10 thoughts on “Red Feather Lakes Dispersed Camping”

  1. The undeveloped camp sites are burned down and when it rains, it flows right off the land, flooding your site! Fires are banned and for good reason, it was heartbreaking to see “my meadow” burnt to a crisp!

    1. That is heartbreaking. I knew of the fire in the area, but haven’t been there in person to find out where the damage is. We plan to visit again shortly to provide an update, but if you could let everyone know exactly where you went, that would help out! Hopefully there are still some good spots in the area.

      And you’re absolutely right! Fire bans exist for a reason and everyone should abide by them.

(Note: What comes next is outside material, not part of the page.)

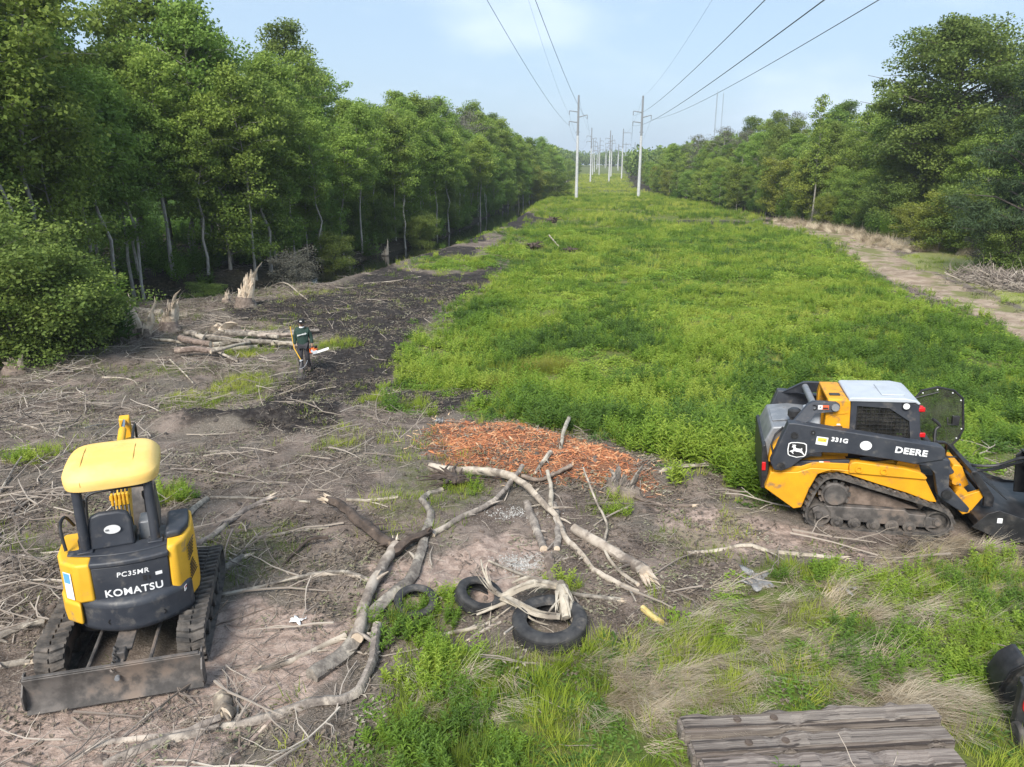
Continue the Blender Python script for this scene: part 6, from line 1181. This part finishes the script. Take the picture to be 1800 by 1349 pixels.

And even without a ban, everyone needs to take proper precautions! We’re releasing a camping guide very soon to help promote safe camping and fire responsibility.

    1. That’s going to depend heavily on what your tow rig is and how comfortable you are driving off-road. The area near Lost Lake was easy enough for some 2WD sedans to get to, so I’m sure some people are comfortable driving a rig like yours up to it. Or you could try the area to the southwest of the main campground area, which is easier to access from the main roads.

    2. michele strough

      We’ve gotten our 40 ft. 5th wheel on Manhattan Road offshoots pretty easily. Check to see if it is still closed due to last year’s fire. We haven’t gone up this year yet.

    3. Was up there today July 2021, it is mostly burned down! I was heartbroken! I have video and pictures of you are interested, we have camped here since 93 and I cried all the way home!

  2. Do you remember seeing any permanent fire rings at any of the dispersed sites in the area? I am wondering if with the current fire restrictions I am limited to developed campsites only.

    1. Yes, you can find some permanent (metal) fire rings in the area; there are definitely some along the Mount Margaret trail. Sorry for the delayed response, but hopefully you enjoyed your trip (with or without a campfire).